インバルが大規模オーケストラのコントロールに長けているのは承知していたはずだが、かつて都響とのコンビで、この東京文化会館で、R.シュトラウスの《アルプス交響曲》で感心したことがある。
全曲を通じて、インバルの演奏は明快、明瞭な演奏であった。東京文化会館の短めの残響にマッチして、とてつもなく分離の良いものだ。オケもよく追従していた。終曲でスタミナ切れにはならなかった。

第1楽章は冒頭から、やや暗い雰囲気でもあるが、独特な姿をしたテノール・ホルンが、意外と大きな音量で鳴り響く。ワグナー・チューバとは言わなかったか?ホルンを始めてとして金管群が頑張る。全体のバランスが金管に偏っていないか、コントラバスの存在感がちょっと物足りない。幸福なメロディーと沈鬱な雰囲気が入れ替わる。この辺がマーラー独特。

第2楽章は、「夜曲」と名づけられているようである。どこか牧歌的な雰囲気。ホルンは舞台の外からも吹いていたのか。カウベルまで鳴って楽しいものだ。第3楽章はスケルツォ。第4楽章も「夜曲」。マンドリン、ギターの出番。インバルは特徴付けを意識して振ったようである。

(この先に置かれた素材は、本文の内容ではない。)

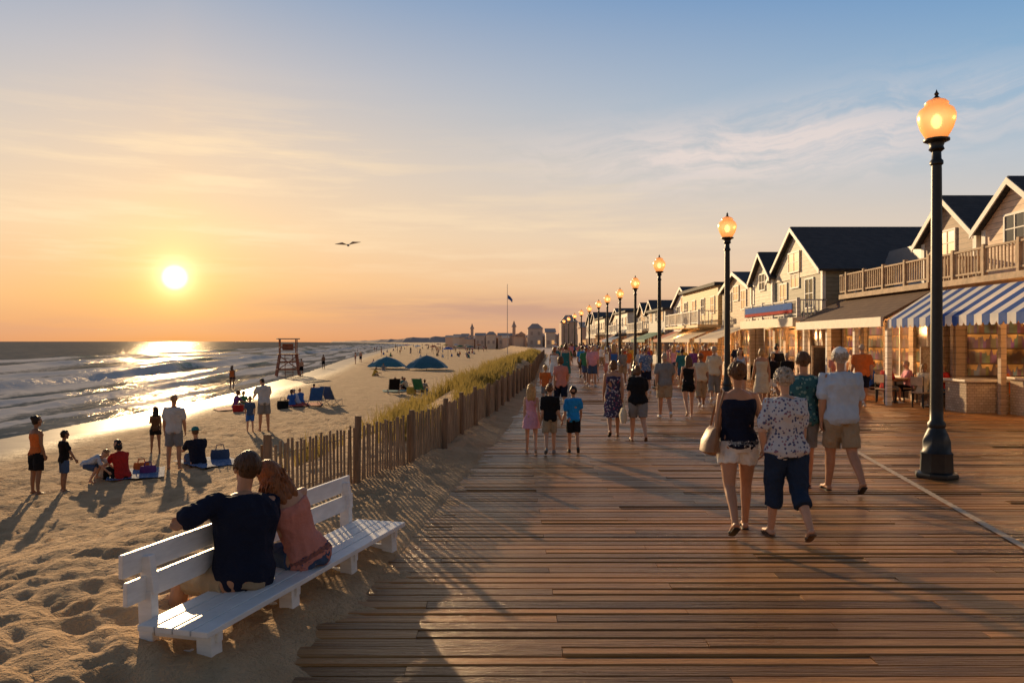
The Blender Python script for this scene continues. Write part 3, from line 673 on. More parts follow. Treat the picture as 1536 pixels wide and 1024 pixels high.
def sea():
    ys=[1.0]
    while ys[-1]<30000: ys.append(ys[-1]*1.018+.05)
    us=[-5.0]
    while us[-1]<75: us.append(us[-1]+.25+max(0,us[-1])*.006)
    while us[-1]<30000: us.append(us[-1]*1.12)
    NC=len(us); vs=[];fo=[];fa=[]
    W=[(2.0,.09,.8,1.0,1),(6.0,.26,1.3,1.5,2),(10,.3,1.3,1.0,9),(15.5,.9,2.0,1.8,3),(24,.5,2.4,1.1,4),(36,.6,3,1.0,5),(52,.45,3.5,.8,6)]
    for y in ys:
        x0=xs(y); cl=[]
        for u0,A,wd,fm,sd_ in W:
            uc=u0+(1.5+u0*.08)*noise.noise(V(y*.035,sd_*7.3,0))+.5*noise.noise(V(y*.15,sd_*3.3,0))
            br=.75+1.1*noise.noise(V(y*.05,sd_*11.1,4)); cl.append((uc,A*(.75+.6*noise.noise(V(y*.04,sd_*5.1,8))),wd,fm*max(.25,min(1,br)),br))
        for u in us:
            z=0; f=0; g=0
            if u<75:
                for uc,A,wd,fm,br in cl:
                    q=u-uc; a=(q/(wd*.45) if q<0 else q/wd)
                    e=math.exp(-a*a); z+=A*e
                    if q<0: g=max(g,e*min(1,A*1.3)*(1 if a>-1.2 else .4))
                    f=max(f,fm*(math.exp(-((q+wd*.25)/(wd*.5))**2)+.5*math.exp(-((q+wd*1.4)/(wd*1.1))**2)*(q<0)))
                if u<6: f=max(f,.42*math.exp(-((u-.6)/.6)**2), .24)
                elif u<14: f=max(f,.22)
                z+=.05*noise.noise(V(u*.6,y*.35,1))+(.07*noise.noise(V(u*1.7,y*1.1,4)) if y<120 else 0)
                z*=sst(-1.5,2.5,u) if u<2.5 else 1
            else: z=.0; f=.12*max(0,noise.noise(V(u*.02,y*.006,3)))
            vs.append((x0-u,y,SEA+z)); fo.append(max(0,min(1,f))); fa.append(max(0,min(1,g)))
    fs=[]
    for i in range(len(ys)-1):
        for j in range(NC-1):
            a=i*NC+j; fs.append((a,a+1,a+NC+1,a+NC))
    me=bpy.data.meshes.new('sea'); me.from_pydata(vs,[],fs)
    for nme,d in (('foam',fo),('face',fa)):
        at_=me.attributes.new(nme,'FLOAT','POINT'); at_.data.foreach_set('value',d)
    for p in me.polygons: p.use_smooth=True
    if me.polygons[0].normal.z<0: me.flip_normals()
    o=bpy.data.objects.new('sea',me); COL.objects.link(o); me.materials.append(m_sea); struct(o,'ocean with breaking waves below the setting sun','sea')
sea(); print('SEA',time.time()-T0)
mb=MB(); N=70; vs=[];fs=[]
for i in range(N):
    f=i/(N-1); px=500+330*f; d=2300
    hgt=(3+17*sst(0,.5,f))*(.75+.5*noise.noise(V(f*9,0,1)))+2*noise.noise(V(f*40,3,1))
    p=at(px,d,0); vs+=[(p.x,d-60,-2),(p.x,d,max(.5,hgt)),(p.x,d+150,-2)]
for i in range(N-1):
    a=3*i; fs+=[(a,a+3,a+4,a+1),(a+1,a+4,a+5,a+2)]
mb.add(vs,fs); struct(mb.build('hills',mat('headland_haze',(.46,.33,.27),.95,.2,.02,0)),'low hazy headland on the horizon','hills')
# ------------------------------------------------------------ boardwalk
m_bw,t,b,tc=newmat('boardwalk_planks')
g=t.new('ShaderNodeNewGeometry').outputs['Random Per Island']
gv=t.mapv(tc,(.35,9,1)); n=t.noise(gv,3.0,6,.65,.4); nb=t.noise(tc,.5,4,.6)
c=t.ramp(n,[(.25,(.20,.086,.028)),(.5,(.44,.21,.074)),(.78,(.64,.34,.13))])
c=t.mix(1.0,c,t.ramp(g,[(0,(.38,.36,.34)),(.5,(.9,.87,.83)),(1,(1.4,1.25,1.05))]),'MULTIPLY')
c=t.mix(t.m('MULTIPLY',nb,.26),c,(.12,.06,.03)); t.put(b.inputs['Base Color'],c)
t.put(b.inputs['Roughness'],t.ramp(t.m('ADD',t.m('MULTIPLY',nb,.6),t.m('MULTIPLY',n,.4)),[(.35,(.22,)*3),(.65,(.42,)*3)]))
b.inputs['Specular IOR Level'].default_value=.55; b.inputs['Specular Tint'].default_value=(1,.70,.40,1)
t.put(b.inputs['Normal'],t.bump(t.noise(t.mapv(tc,(.6,14,1)),4,5,.6),.9,.016))
mb=MB(); PW=.142; gap=.014; y=2.0; k=0; rr=random.Random(3)
while y<62:
    x=xe(y)-.75; off=[0,1.8,.9,2.7][k%4]; xr=14.6
    cuts=[x]+[q for q in [(-6+3.6*i+off) for i in range(8)] if x+.5<q<xr-.5]+[xr]
    for a,c_ in zip(cuts,cuts[1:]):
        tl=rr.gauss(0,.0034); dz=rr.gauss(0,.0016); e=.009; y0,y1=y,y+PW-gap
        z0=dz-tl; z1=dz+tl; tw=rr.gauss(0,.001)
        P=[]
        for xx,sg in ((a+.002,-1),(c_-.002,1)):
            P.append([(xx,y0,-.04),(xx,y0,z0-e),(xx,y0+e,z0+sg*tw),(xx,y1-e,z1-sg*tw),(xx,y1,z1-e),(xx,y1,-.04)])
        mb.add(P[0]+P[1],[(1,2,8,7),(2,3,9,8),(3,4,10,9),(4,5,11,10),(0,1,7,6),(0,5,4,3,2,1),(6,7,8,9,10,11)])
    y+=PW; k+=1
yy=[y,75,90,110,140,200,300,400]
for a,c_ in zip(yy,yy[1:]): 
    mb.add([(xe(a)-.75,a,0),(14.6+(a-60)*.05,a,0),(14.6+(c_-60)*.05,c_,0),(xe(c_)-.75,c_,0)],[(0,1,2,3)])
o=mb.build('boardwalk',m_bw); struct(o,'weathered brown plank boardwalk','boardwalk')
mb=MB(); 
for i in range(60):
    a,c_=2+i*.6,2+(i+1)*.6-.0
    L=lambda y:3.2+.19*y if y<34 else 9.66+(y-34)*.05
    mb.add([(L(a),a,.009),(L(a)+.085,a,.009),(L(c_)+.085,c_,.009),(L(c_),c_,.009)],[(0,1,2,3)])
o=mb.build('painted_line',mat('worn_line_paint',(.58,.43,.28),.6,.35,20,.3)); struct(o,'faded pale line painted along the boardwalk','painted line')
# ------------------------------------------------------------ fence
FP=mat('fence_wood',(.31,.215,.135),.85,.45,8,.6,40,.01,stretch=(3,3,.4)); FQ=mat('fence_post',(.23,.15,.095),.85,.3,8,.6,30,.01,stretch=(3,3,.4)); WIRE=mat('fence_wire',(.12,.11,.10),.5,.1,metal=.6)
fr=thing('sand_fence','weathered wooden picket sand fence running beside the boardwalk','fence',(xf(8),8,.1))
y=8.05; rf=random.Random(5)
def fpt(y): return Vector((xf(y),y,max(.02,min(.14,ground(xf(y)-.03,y)))))
posts=[]
while y<92:
    posts.append(y); dx=(xf(y+.1)-xf(y))/.1; y+=1.75/math.sqrt(1+dx*dx)
for i,y in enumerate(posts):
    p=fpt(y); h_=.79+rf.uniform(-.03,.05); ln=Vector((rf.uniform(-.03,.03),rf.uniform(-.03,.03),0))
    q=MB(); q.tube([p+V(.05,0,-.3),p+V(.05,0,h_*.5)+ln*.5,p+V(.05,0,h_)+ln],[.046,.044,.041],9,rnd=False); q.build('post',FQ,fr,True)
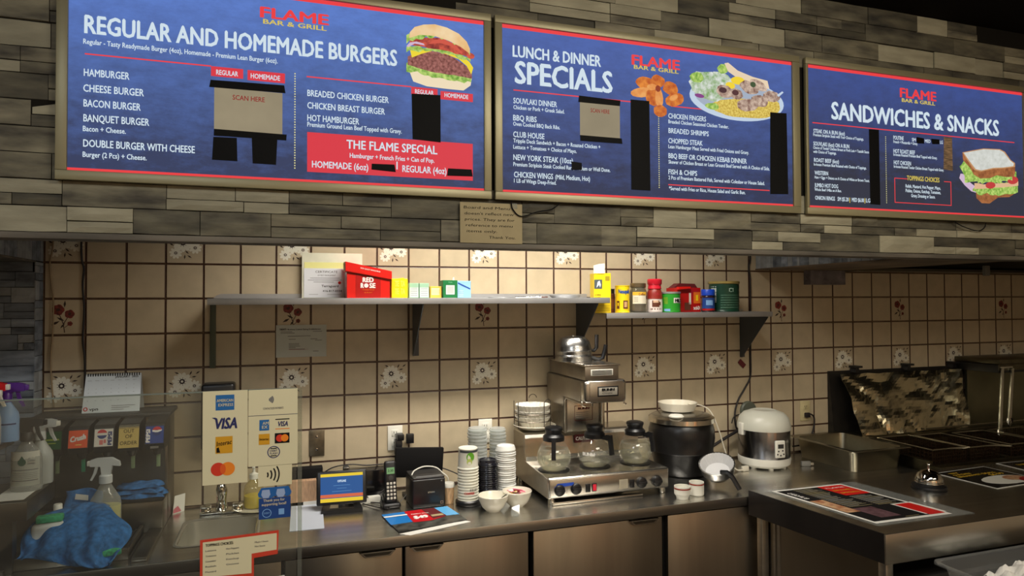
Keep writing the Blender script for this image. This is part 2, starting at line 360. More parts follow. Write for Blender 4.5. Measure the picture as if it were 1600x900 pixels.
TB1=[
 ('REGULAR AND HOMEMADE BURGERS',0.402,2.5388,0.871,0.0495,'w'),
 ('Regular - Tasty Readymade Burger (4oz), Homemade - Premium Lean Burger (6oz).',0.400,2.5078,0.512,0.0139,'w'),
 ('HAMBURGER',0.402,2.4179,0.113,0.0198,'w'),
 ('CHEESE BURGER',0.401,2.3740,0.151,0.0198,'w'),
 ('BACON BURGER',0.402,2.3321,0.142,0.0198,'w'),
 ('BANQUET BURGER',0.402,2.2905,0.164,0.0198,'w'),
 ('Bacon + Cheese.',0.401,2.2633,0.106,0.0144,'w'),
 ('DOUBLE BURGER WITH CHEESE',0.402,2.2199,0.283,0.0200,'w'),
 ('Burger (2 Pcs) + Cheese.',0.401,2.1913,0.159,0.0144,'w'),
 ('FLAME',0.861,2.6430,0.201,0.0312,'r'),
 ('BAR & GRILL',0.870,2.6244,0.185,0.0136,'y'),
 ('BREADED CHICKEN BURGER',0.998,2.4169,0.248,0.0190,'w'),
 ('CHICKEN BREAST BURGER',0.998,2.3791,0.236,0.0189,'w'),
 ('HOT HAMBURGER',0.998,2.3408,0.156,0.0188,'w'),
 ('Premium Ground Lean Beef Topped with Gravy.',0.998,2.3228,0.289,0.0140,'w'),
 ('THE FLAME SPECIAL',1.115,2.2636,0.288,0.0265,'w'),
 ('Hamburger + French Fries + Can of Pop.',1.125,2.2354,0.268,0.0143,'w'),
 ('HOMEMADE (6oz)',1.012,2.1984,0.170,0.0199,'w'),
 ('|',1.270,2.2133,0.004,0.0184,'w'),
 ('REGULAR (4oz)',1.289,2.2004,0.144,0.0207,'w'),
 ('REGULAR',0.741,2.4565,0.060,0.0142,'w'),
 ('HOMEMADE',0.836,2.4554,0.083,0.0144,'w'),
 ('REGULAR',1.330,2.4560,0.061,0.0134,'w'),
 ('HOMEMADE',1.427,2.4533,0.080,0.0136,'w'),
 ('SCAN HERE',0.801,2.3853,0.063,0.0134,'s'),
]
TB2=[
 ('LUNCH & DINNER',1.662,2.6132,0.330,0.0375,'w'),
 ('SPECIALS',1.669,2.5246,0.368,0.0730,'w'),
 ('FLAME',2.113,2.6350,0.200,0.0348,'r'),
 ('BAR & GRILL',2.122,2.6205,0.185,0.0139,'y'),
 ('SOUVLAKI DINNER',1.664,2.4544,0.159,0.0185,'w'),
 ('Chicken or Pork + Greek Salad.',1.664,2.4347,0.187,0.0131,'w'),
 ('BBQ RIBS',1.663,2.3962,0.085,0.0185,'w'),
 ('Oven Cooked BBQ Back Ribs.',1.663,2.3783,0.171,0.0131,'w'),
 ('CLUB HOUSE',1.663,2.3400,0.113,0.0185,'w'),
 ('Tripple Deck Sandwich + Bacon + Roasted Chicken +',1.663,2.3214,0.324,0.0132,'w'),
 ('Lettuce + Tomatoes + Choice of Mayo.',1.663,2.3001,0.233,0.0132,'w'),
 ('NEW YORK STEAK (10oz)',1.663,2.2622,0.219,0.0186,'w'),
 ('Premium Striploin Steak Cooked Rare, Medium or Well Done.',1.663,2.2414,0.362,0.0133,'w'),
 ('CHICKEN WINGS',1.665,2.2041,0.142,0.0185,'w'),
 ('(Mild, Medium, Hot)',1.815,2.2053,0.131,0.0156,'w'),
 ('1 LB of Wings Deep-Fried.',1.665,2.1858,0.154,0.0131,'w'),
 ('CHICKEN FINGERS',2.262,2.4533,0.161,0.0177,'w'),
 ('Breaded Chicken Seasoned Chicken Tender.',2.262,2.4345,0.260,0.0131,'w'),
 ('BREADED SHRIMPS',2.262,2.3990,0.172,0.0177,'w'),
 ('CHOPPED STEAK',2.261,2.3618,0.146,0.0177,'w'),
 ('Lean Hamburger Meat Served with Fried Onions and Gravy.',2.261,2.3428,0.351,0.0131,'w'),
 ('BBQ BEEF OR CHICKEN KEBAB DINNER',2.261,2.3065,0.341,0.0179,'w'),
 ('Skewer of Chicken Breast or Lean Ground Beef Served with A Choice of Side.',2.261,2.2866,0.446,0.0132,'w'),
 ('FISH & CHIPS',2.260,2.2477,0.122,0.0177,'w'),
 ('2 Pcs of Premium Battered Fish, Served with Coleslaw or House Salad.',2.260,2.2287,0.423,0.0132,'w'),
 ('*Served with Fries or Rice, House Salad and Garlic Bun.',2.262,2.1894,0.332,0.0131,'w'),
 ('SCAN HERE',1.959,2.4524,0.062,0.0147,'s'),
]
TB3=[
 ('FLAME',3.370,2.6338,0.204,0.0378,'r'),
 ('BAR & GRILL',3.380,2.6145,0.186,0.0148,'y'),
 ('SANDWICHES & SNACKS',3.009,2.5125,0.934,0.0674,'w'),
 ('STEAK ON A BUN (6oz)',2.919,2.4494,0.157,0.0153,'w'),
 ('Premium Striploin Steak with Your Choice of Toppings.',2.918,2.4362,0.255,0.0108,'w'),
 ('SOUVLAKI (6oz) ON A BUN',2.918,2.3990,0.180,0.0154,'w'),
 ('Choice of Tender Chicken Breast or Pork Loin + Tzatziki Sauce',2.917,2.3852,0.283,0.0108,'w'),
 ('with Choice of Toppings.',2.917,2.3694,0.115,0.0107,'w'),
 ('ROAST BEEF (6oz)',2.920,2.3339,0.124,0.0153,'w'),
 ('In-house Premium Beef Roasted with Choice of Toppings.',2.919,2.3188,0.266,0.0108,'w'),
 ('WESTERN',2.922,2.2831,0.067,0.0153,'w'),
 ('Ham + Eggs + Onions on A Choice of White or Brown Toast.',2.922,2.2675,0.278,0.0108,'w'),
 ('JUMBO HOT DOG',2.921,2.2338,0.117,0.0153,'w'),
 ('Whole Beef 1/4lbs on A Bun.',2.921,2.2188,0.134,0.0107,'w'),
 ('ONION RINGS   SM $5.20',2.923,2.1837,0.168,0.0154,'w'),
 ('MED $6.00',3.107,2.1836,0.063,0.0156,'w'),
 ('LG',3.180,2.1839,0.023,0.0157,'w'),
 ('|',3.095,2.1837,0.003,0.0155,'y'),
 ('|',3.173,2.1844,0.003,0.0157,'y'),
 ('POUTINE',3.331,2.4524,0.056,0.0160,'w'),
 ('SM',3.432,2.4524,0.022,0.0135,'w'),
 ('MED',3.504,2.4518,0.032,0.0136,'w'),
 ('LG',3.590,2.4525,0.016,0.0137,'w'),
 ('French + Mozzarella + Gravy.',3.331,2.4377,0.133,0.0113,'w'),
 ('HOT ROAST BEEF',3.330,2.3967,0.118,0.0161,'w'),
 ('In-house Roasted Premium Beef Topped with Gravy.',3.330,2.3844,0.242,0.0113,'w'),
 ('HOT CHICKEN',3.331,2.3490,0.094,0.0160,'w'),
 ('In-house Roasted Tender Chicken Breast Topped with Gravy.',3.331,2.3347,0.278,0.0113,'w'),
 ('TOPPINGS CHOICES',3.401,2.2864,0.182,0.0190,'y'),
 ('Relish, Mustard, Hot Pepper, Mayo,',3.393,2.2551,0.196,0.0135,'w'),
 ('Pickles, Onions, Ketchup, Tomatoes,',3.393,2.2361,0.196,0.0135,'w'),
 ('Gravy, Dressing or Sauce.',3.423,2.2163,0.134,0.0135,'w'),
]
RB1=[('R',0.727,2.480,0.815,2.451),('R',0.827,2.479,0.933,2.449),('R',1.318,2.477,1.404,2.452),('R',1.414,2.472,1.523,2.445),('R',0.998,2.306,1.522,2.184),('L',0.404,2.480,0.727,2.480),('L',0.996,2.480,1.318,2.473),('K',0.725,2.441,0.933,2.416),('P',0.736,2.418,0.926,2.288),('K',0.733,2.293,0.939,2.272),('K',0.733,2.274,0.800,2.204),('K',0.842,2.276,0.911,2.200),('K',1.320,2.456,1.416,2.304),('K',1.192,2.219,1.266,2.199),('K',1.437,2.218,1.520,2.198),('D',0.962,2.484,0.963,2.193),]
RB2=[('L',1.665,2.498,2.116,2.501),('L',2.274,2.499,2.452,2.498),('L',2.260,2.209,2.706,2.209),('K',1.905,2.500,2.067,2.477),('P',1.909,2.480,2.064,2.359),('K',1.911,2.366,2.073,2.346),('K',2.108,2.510,2.183,2.184),('K',2.709,2.515,2.791,2.198),('K',1.874,2.267,1.915,2.240),('D',2.222,2.455,2.220,2.197),]
RB3=[('L',2.916,2.489,4.038,2.490),('K',3.202,2.487,3.253,2.175),('T',3.609,2.482,3.661,2.342),('K',3.458,2.469,3.500,2.446),('K',3.541,2.471,3.587,2.447),('O',3.334,2.293,3.651,2.189),('D',3.290,2.467,3.284,2.187),]
def board(x0,x1,px0,px1,pm,TB,RB,label,loc):
    t=thing('menu_board',label,'menu board',(x0,-1.074,2.125),'backlit menu boards above the counter')
    M=Matrix.Translation((-x0,1.074,-2.125)); yb=-1.087; z0,z1=2.125,2.745
    mb=MB(); mb.M=M; pz0,pz1=2.152,2.720
    for a in ((x0,z0,x1,pz0),(x0,pz1,x1,z1),(x0,pz0,px0,pz1),(px1,pz0,x1,pz1)): mb.box(a[0],-1.098,a[1],a[2],-1.083,a[3],FRM,.002)
    mb.box(x0+.004,-1.088,z0+.004,x1-.004,-1.083,z1-.004,BLACKM); mb.build('frame',t)
    mb=MB(); mb.M=M; mb.box(px0,-1.0895,pz0,px1,-1.0885,pz1,pm); mb.build('lit_panel',t)
    yl=-1.0905; mb=MB(); mb.M=M
    mb.box(px0,yl,pz1-.0125,px1,yl+.0005,pz1-.0005,TR); mb.box(px0,yl,pz0+.001,px1,yl+.0005,pz0+.008,TR)
    for k,a,b,c,d in RB:
        lo,hi=min(b,d),max(b,d)
        if k=='R': mb.box(a,yl,lo,c,yl+.0005,hi,TRB)
        if k=='L': mb.box(a,yl,(lo+hi)/2-.0018,c,yl+.0005,(lo+hi)/2+.0018,TR)
        if k=='O':
            for q in ((a,lo,c,lo+.003),(a,hi-.003,a+.07,hi),(c-.04,hi-.003,c,hi),(a,lo,a+.003,hi),(c-.003,lo,c,hi)): mb.box(q[0],yl,q[1],q[2],yl+.0005,q[3],TR)
        if k=='D':
            z=lo
            while z<hi: mb.poly([(a+.0022*math.cos(2*PI*i/6),yl,z+.0022*math.sin(2*PI*i/6)) for i in range(6)],TYL); z+=.0078
    mb.build('printed_rules',t)
    for s,x,z,wd,h,c in TB:
        if c=='s': continue
        mb=MB(); mb.M=M; big=h>.03; mb.text(s,(x,-1.0912,z),wd,h,{'w':TW,'r':TR,'y':TY}[c],bold=.034 if (big or c=='r') else .022); mb.build('lettering',t)
    for k,a,b,c,d in RB:
        lo,hi=min(b,d),max(b,d)
        if k in 'KT':
            q=MB(); q.M=M; j=lambda:random.uniform(-.003,.003)
            q.add([(a+j(),-1.0925,lo+j()),(c+j(),-1.0925,lo+j()),(c+j(),-1.0925,hi+j()),(a+j(),-1.0925,hi+j()),((a+c)/2,-1.0935,(lo+hi)/2)],[(0,1,4),(1,2,4),(2,3,4),(3,0,4)],TAPE if k=='K' else TAPB); q.build('tape_strip',t)
        if k=='P':
            q=MB(); q.M=M; q.box(a,-1.0918,lo,c,-1.0914,hi,NOTEE)
            q.text('SCAN HERE',((a+c)/2-.045*(c-a)/.19,-1.0922,hi-.032),.09*(c-a)/.19,.014,NRED,bold=.02); q.build('paper_notice',t)
    return t,M
b1,M1=board(.336,1.585,.364,1.560,P1,TB1,RB1,'leftmost backlit menu board, headed REGULAR AND HOMEMADE BURGERS, with a burger picture',0)
b2,M2=board(1.598,2.850,1.624,2.816,P2,TB2,RB2,'middle backlit menu board, headed LUNCH & DINNER SPECIALS, with wings and a kebab plate',0)
b3,M3=board(2.880,4.135,2.892,4.092,P3,TB3,RB3,'rightmost backlit menu board, headed SANDWICHES & SNACKS, with a sandwich picture',0)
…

第5楽章は、前の第4楽章から切れ目なしに突発的にティンパニの強烈な連打で開始。打楽器が勢揃いする、もちろんカウベルから……。クラリネットとかの管楽器が、管を中空に持ちあげるようにして吹くのは、何という奏法なのか?フィナーレは、ここ一番の頑張りどころ、とてつもないオケの咆哮だ。

それにしても、この最終楽章。何回も何回も波状攻撃が繰り返されてフィナーレへようやく到達する。ちょっとじりじりする曲想である。素晴らしい演奏でした。会場からも大きな拍手で共感しました。